Recent history has proven that if the old ways are not working, the masses will rise. In this case, the masses won’t be voters, but the organization’s customers. Discontented with annoying, cumbersome processes, they will shift their business and their loyalty to a competitor who has mastered the process management challenge. 

2017 Process Essentials

So where does this leave those with responsibility for process management? What changes should teams be making now or early in the new year to prepare for whatever an uncertain world may throw at them in 2017?

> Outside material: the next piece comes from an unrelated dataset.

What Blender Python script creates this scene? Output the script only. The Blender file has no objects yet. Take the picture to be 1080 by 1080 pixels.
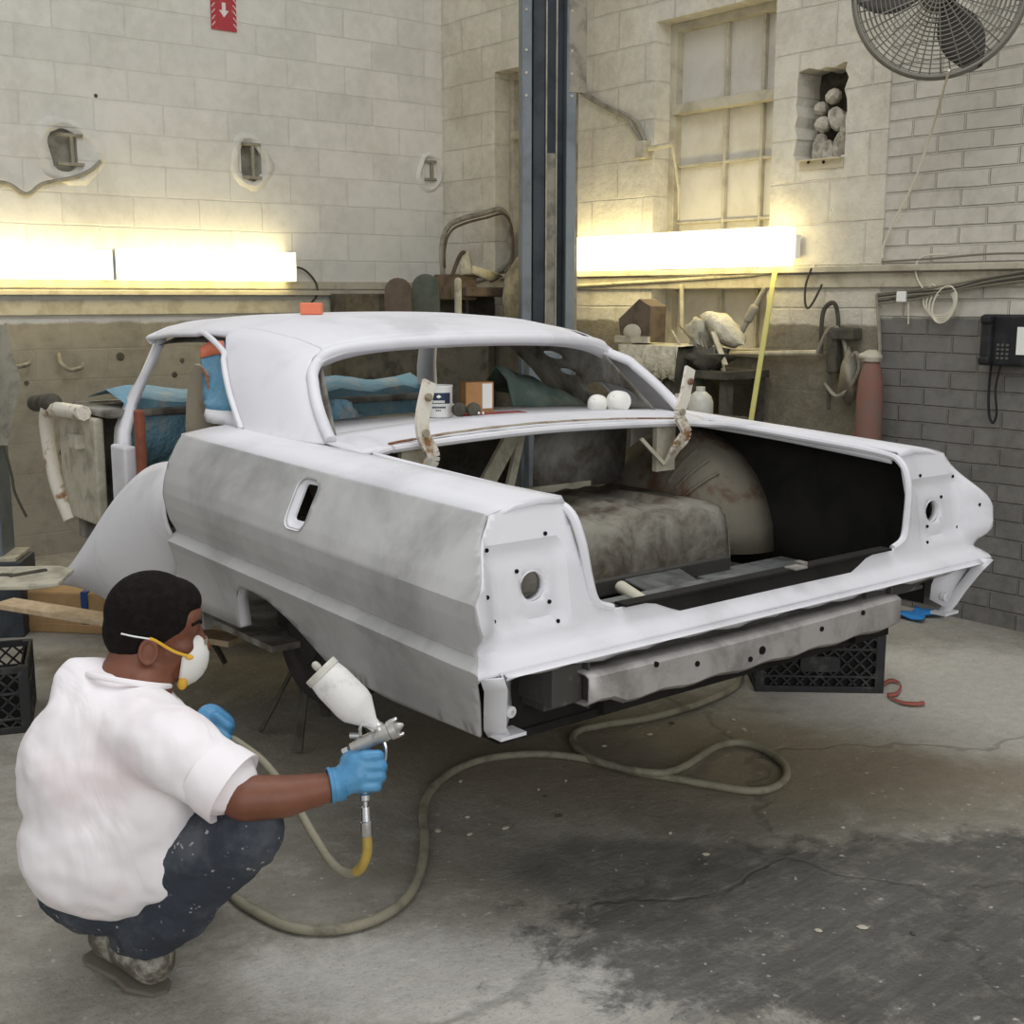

Here are three process essentials that all organizations should strive to have in place in 2017 to ensure they are ready for the challenges that may lie ahead: 

1. Ensure process ownership discipline

Make process ownership real by establishing process owners and experts. Process owners should have the power and responsibility for the effective operation of their processes. Experts are those people who work with a process every day and know it intimately.   

Empowering process owners enables them to proactively improve their processes as opportunities arise. The people who are directly creating, selling or delivering products to customers are often in the best position to spot problems or solutions, or make improvement suggestions.  

Learning Opportunities

Ideally, the person who identifies the problem should have the authority to fix it. Not only will this help lift team engagement, it will also enhance the chances and speed of a successful resolution. 

2. Create and sustain real engagement

Once you've created teams of owners and experts, you need to support them with tools that make managing their processes easy. Ideally, make process information available where and when teams require it by embedding it into the tools they already use every day.  

Help teams get things right, learn new processes and drive consistency with engaging, useful information. If process guidance is easy to understand and easy to use, teams will go back to it again and again. This will enable ongoing engagement and improvement.  

If process documentation is considered difficult to use by teams, it may as well not exist. It will remain unused. 

To ensure process improvement remains a day-to-day priority, it’s also important to set up a governance structure and schedule. Visible support from the leadership team and sustained communication are also vital to keep people involved and engaged, driving change.

3. Establish effective change management

As we’ve seen in 2016, the business environment is far from static for most organizations.

All businesses — no matter the industry — must find an easy way to update processes as changes occur and to quickly communicate those changes to impacted teams. At best, an out-of-date process can be annoying or ineffective, at worst, it can be dangerous. Not only should you notify impacted teams and roles of process changes, but also maintain an auditable, historical record of those changes.   

A Time of Disruption, A Time of Opportunity

While I think 2017 will be the year of process disruption, it could also be the year in which organizations finally master process management. It’s a New Year’s resolution that will pay big dividends for your business. 

Rather than focusing solely on tools and methodologies, effective process management requires a shift in attention towards empowering engaged teams to improve and succeed. 2017 is the year to help well-intentioned teams with clear process ownership, effective change management and process information in formats that teams across the business will actually use.